In Goode v Marks and Spencer PLC, M&S sent a document to its staff representative body setting out its proposals to reduce the multiplier and the cap used to calculate payments under its discretionary enhanced redundancy terms. When Mr Goode received a copy of the document, he told his line manager that the proposals were "disgusting". He was told to raise his concerns with the staff representative body. Mr Goode subsequently sent an email to the Times, entitled "M&S deal another blow to staff" and attached a copy of the proposal. He claimed in the email that compulsory redundancies would follow as a result of the proposal. Mr Goode was identified as the source of the email and, after disciplinary proceedings, was summarily dismissed by M&S. He brought a claim for automatically unfair dismissal because he made a protected disclosure.
In brief, a dismissal will be automatically unfair if the reason, or principal reason, for the dismissal is that a worker made a protected disclosure. To be protected, the worker must make a "qualifying disclosure". This means the disclosure of information which, in the reasonable belief of the worker making the disclosure, tends to show one or more of six categories of wrongdoing. The relevant category in this case was that a person has failed, is failing or is likely to fail to comply with any legal obligation to which he is subject. A qualifying disclosure must be made in accordance with the requirements inserted into the Employment Rights Act 1996 by PIDA. These requirements can differ, depending on to whom the disclosure is made.

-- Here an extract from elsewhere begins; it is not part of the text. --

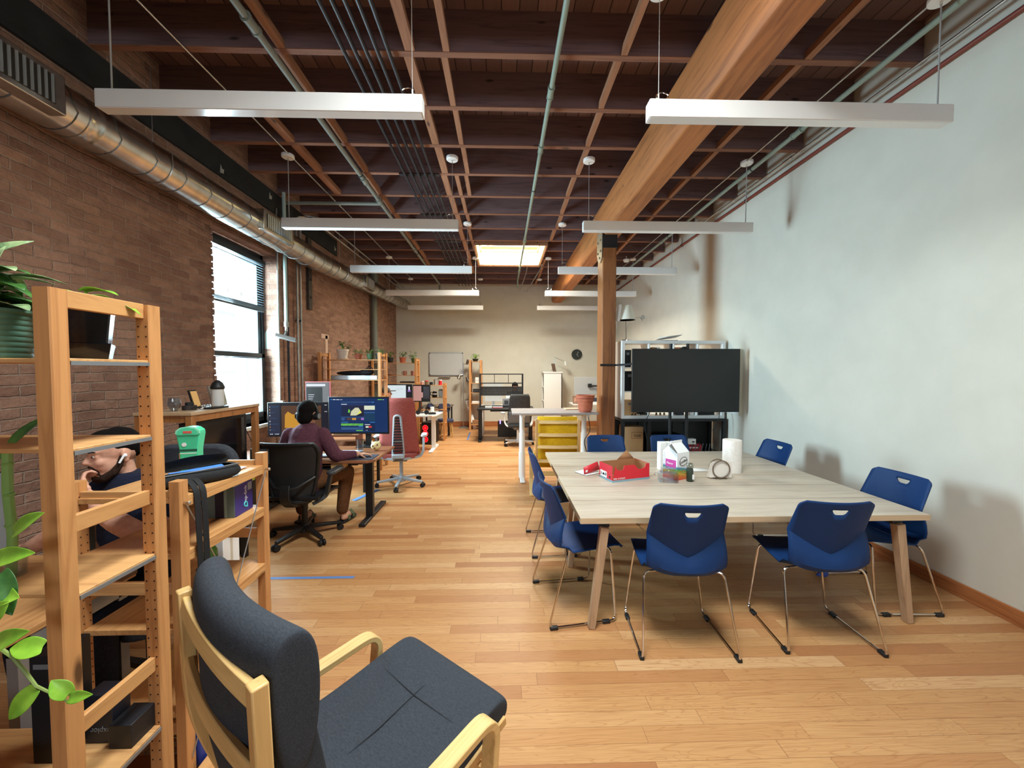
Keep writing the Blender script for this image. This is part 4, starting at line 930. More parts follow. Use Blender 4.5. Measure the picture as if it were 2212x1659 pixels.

In this case, the EAT confirmed that the Employment Tribunal had been entitled to conclude that what Mr Goode said to his line manager was an expression of opinion about the proposed changes to the discretionary redundancy scheme. Even in the context of the content of the proposal, it did not amount to a qualifying disclosure and there was nothing which would lead anyone to reasonably believe that it tended to show that M&S would fail to comply with any legal obligation in respect of the redundancy scheme.
In relation to the disclosure to the Times, a disclosure made to a third party must itself be a qualifying disclosure and the employee must also fulfil one of three criteria, which include that the employee must have previously made a disclosure of substantially the same information to his employer. As Mr Goode did not disclose substantially the same information, it was not a protected disclosure. Whilst this conclusion was sufficient to dispose of the appeal, the EAT also confirmed that the information disclosed to the Times did not amount to a qualifying disclosure. Nothing was disclosed which could reasonably be believed to have a tendency to show that M&S was likely to fail to comply with any legal obligation to which it was subject.